Murdering the captain when at sea and on a ship crowded with sixty pirates? Not the wisest move Ivory Shepard makes. Prone to acting first and considering consequences later tends to get her into trouble, particularly this time. But she has good reason – preventing the slaughter of innocent men – and she’s a pirate – or so the captain led her to believe. She may think she’s as good a scurvy dog as the rest, but most of the pirates believe a woman is good for only one thing . . . and it ain’t being a pirate!
Only when confronted by Quartermaster Willy McCormack, who’s glad to be rid of Captain Barclay, does Ivory discover there’s a difference between reality and what she believes is true. Barclay promised to keep her and her cousins – Cassandra, Miranda, and Keara – alive and unharmed and deliver them to Kingston, Jamaica. In actuality, the pirates are taking them to Port Royal to be sold to the highest bidders. McCormack – who never approved kidnapping and auctioning lovely, untouched, young women to lusty, and sometimes brutal, rogues – offers to shelter and feed Ivory and her cousins until he can arrange for Razz Bergman to secretly ferry them to safety.
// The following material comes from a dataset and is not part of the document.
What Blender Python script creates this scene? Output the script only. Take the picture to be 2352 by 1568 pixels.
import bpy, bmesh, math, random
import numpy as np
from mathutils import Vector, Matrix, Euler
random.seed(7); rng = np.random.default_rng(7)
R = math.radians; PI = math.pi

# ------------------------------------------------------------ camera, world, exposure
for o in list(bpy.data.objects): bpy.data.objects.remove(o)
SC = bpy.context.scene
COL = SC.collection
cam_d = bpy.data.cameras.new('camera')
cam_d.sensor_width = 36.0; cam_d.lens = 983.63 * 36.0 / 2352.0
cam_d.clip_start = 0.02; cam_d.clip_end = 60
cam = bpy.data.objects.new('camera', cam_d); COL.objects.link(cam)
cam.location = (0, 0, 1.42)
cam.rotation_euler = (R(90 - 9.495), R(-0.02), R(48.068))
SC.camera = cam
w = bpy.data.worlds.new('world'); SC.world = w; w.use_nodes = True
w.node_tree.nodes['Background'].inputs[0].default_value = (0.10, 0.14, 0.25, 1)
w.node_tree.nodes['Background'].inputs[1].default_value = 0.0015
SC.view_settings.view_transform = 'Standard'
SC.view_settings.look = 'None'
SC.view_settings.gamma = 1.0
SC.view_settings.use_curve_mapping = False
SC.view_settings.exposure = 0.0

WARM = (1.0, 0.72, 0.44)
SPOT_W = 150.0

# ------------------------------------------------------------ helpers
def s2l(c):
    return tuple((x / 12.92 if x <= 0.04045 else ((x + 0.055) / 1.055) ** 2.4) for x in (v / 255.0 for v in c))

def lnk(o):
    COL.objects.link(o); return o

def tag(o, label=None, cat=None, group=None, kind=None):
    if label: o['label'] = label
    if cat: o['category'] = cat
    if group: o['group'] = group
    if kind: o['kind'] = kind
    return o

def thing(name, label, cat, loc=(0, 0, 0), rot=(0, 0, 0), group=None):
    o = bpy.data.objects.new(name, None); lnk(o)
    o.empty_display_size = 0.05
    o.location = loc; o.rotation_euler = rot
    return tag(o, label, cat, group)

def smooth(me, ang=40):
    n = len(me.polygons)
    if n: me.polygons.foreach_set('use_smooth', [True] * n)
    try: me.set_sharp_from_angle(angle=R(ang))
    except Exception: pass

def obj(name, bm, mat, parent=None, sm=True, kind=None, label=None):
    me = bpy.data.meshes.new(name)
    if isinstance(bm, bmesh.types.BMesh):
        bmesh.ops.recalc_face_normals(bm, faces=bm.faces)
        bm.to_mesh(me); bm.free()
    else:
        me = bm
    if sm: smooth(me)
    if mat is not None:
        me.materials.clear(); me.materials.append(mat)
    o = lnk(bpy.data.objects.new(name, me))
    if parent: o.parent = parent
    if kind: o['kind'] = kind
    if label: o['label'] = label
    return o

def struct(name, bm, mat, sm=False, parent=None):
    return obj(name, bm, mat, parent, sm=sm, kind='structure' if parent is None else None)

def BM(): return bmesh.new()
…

Unbeknownst to McCormack his wife is in cahoots with Barclay. His murder only makes her more determined to continue selling those in her care. She feigns concern for Ivory and her cousins, providing them with clothing, shelter, and food. This time around, she’s chosen some very unsavory pirates as the purchasers for Ivory and her cousins. Once arrangements are made and they “disappear”, she’ll tell her husband they simply ran away.
Never one to wait around and let others arrange her life, Ivory disguises herself as a man to venture into Port Royal to find someone willing to take them to Kingston or another island to live. Razz sees through her disguise, but is intrigued by her desire to play a man. As they become acquainted, their attraction to one another grows. Together they formulate a plan, which goes awry when Razz’s boat is burned, she’s kidnapped, and the nasty pirates planning to buy Ivory and her cousins arrive in Port Royal.
This first book in this Golden Age of Piracy series is a riveting tale that takes no prisoners. From first page to last, Bartlett keeps readers perched on the edge of their seats with barely sufficient time to catch their breath before the roller coaster crests each successively higher pinnacle. With a jaw-dropping, heart-stopping climax and poignant interludes of romance, Demons & Pearls is a rousing swashbuckler sure to please any pirate fan.